Но история на этом не закончилась. Ко всеобщему удивлению, жертвы были как будто не рады своему спасению. Они обвиняли в случившемся власть и рьяно отстаивали своих обидчиков в суде. В конце концов, один из преступников даже был оправдан.
Так мир впервые услышал о стокгольмском синдроме. Автором этого термина стал шведский психиатр и криминалист Нильс Бейерут.
Что заставило пленников проникнуться внезапной любовью к террористам? Как объяснить эту парадоксальную реакцию человеческой психики?
Разгадка феномена
На первый взгляд, поведение заложников как будто противоречит здравому смыслу. Но далеко не всякий человек может трезво рассуждать, когда он ошеломлен и напуган. Здравый смысл отступает, и власть над поступками переходит к подсознанию.
В случае со стокгольмским синдромом работают защитные механизмы нашей психики. А если точнее, то речь идет об идентификации с агрессором. Или, по-русски говоря, об отождествлении с обидчиком, желании быть на него похожим.
Зачем человеку, который страдает от унижения и насилия, подражать негодяю? Чтобы стать таким же сильным, избавиться от него и превратиться в хозяина положения. Мотив этот прячется глубоко и часто не осознается.
Но причем здесь стокгольмский синдром? Разве заложники в глубине души мечтают быть террористами? Конечно же, нет. Психические защиты устроены хитро. Их задача – побудить человека спасать себя любым доступным способом и увернуться при этом от конфликта с ценностями и убеждениями.
Пленник может искренне ненавидеть насилие и возмущаться методами террористов. Но в действительности положение его отчаянное. Заложник бесправен, жизнь его висит на волоске, исход ситуации непредсказуем.
Представьте, что творится в душе жертвы захвата. Человека переполняют ярость, отвращение, ужас. А главное – бессилие. Защищаясь от разрушительных переживаний, подсознание стремительно ищет выход. И находит его.
Если освободиться невозможно, то нужно сблизиться с захватчиками, стать для них «своим», втереться в доверие. И тем самым обрести хоть какую-то власть над ситуацией. А поскольку желание подружиться с террористами противоречит сознательным принципам, подсознание исподволь внушает, что они на самом деле – «отличные парни».
Так человек проникается искренней, неподдельной симпатией к своим обидчикам. Сочувствуя террористам, заложник подсознательно отождествляется с ними. Психике необходима иллюзия контроля – и она ее получает.

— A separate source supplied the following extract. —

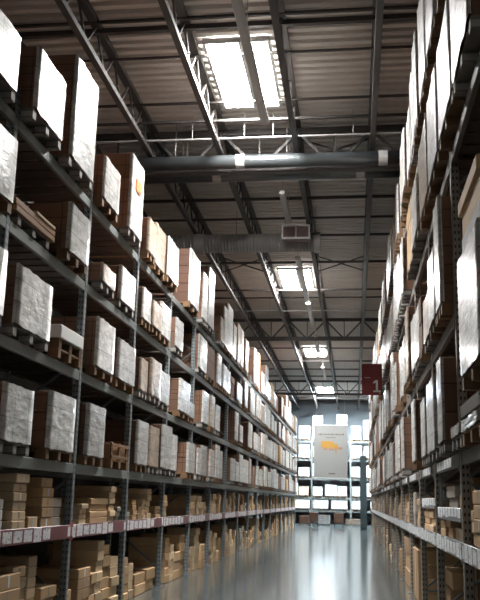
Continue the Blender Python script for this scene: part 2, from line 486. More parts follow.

Условия развития стокгольмского синдрома
Справедливости ради, надо сказать, что стокгольмский синдром возникает не так уж часто. Для его развития нужны особые условия.
Во-первых, не обязательно человек, столкнувшись с унижением и бессилием, захочет занять место обидчика. Идентификация с агрессором – это лишь одна из множества психических защит. У каждого из нас есть свой излюбленный набор «подсознательных приемов».
Во-вторых, взаимопонимание не появляется на пустом месте. Если террористы говорят на неизвестном языке, воплощают чуждые идеи и сильно разнятся с заложниками в вере и обычаях, то найти общий язык будет трудно.
Поэтому стокгольмский синдром чаще случается, когда террористы выставляют себя борцами за справедливость и общечеловеческие ценности.
В-третьих, захватчики должны вести себя относительно «гуманно». Немотивированная жестокость немедленно убивает ростки симпатии в душе заложника, и вероятность развития синдрома близится к нулю.
Предсказать, возникнет ли синдром в той или иной ситуации невозможно. Человеческая психика – явление удивительное и загадочное, и неизвестно, постигнут ли люди когда-нибудь все ее глубины.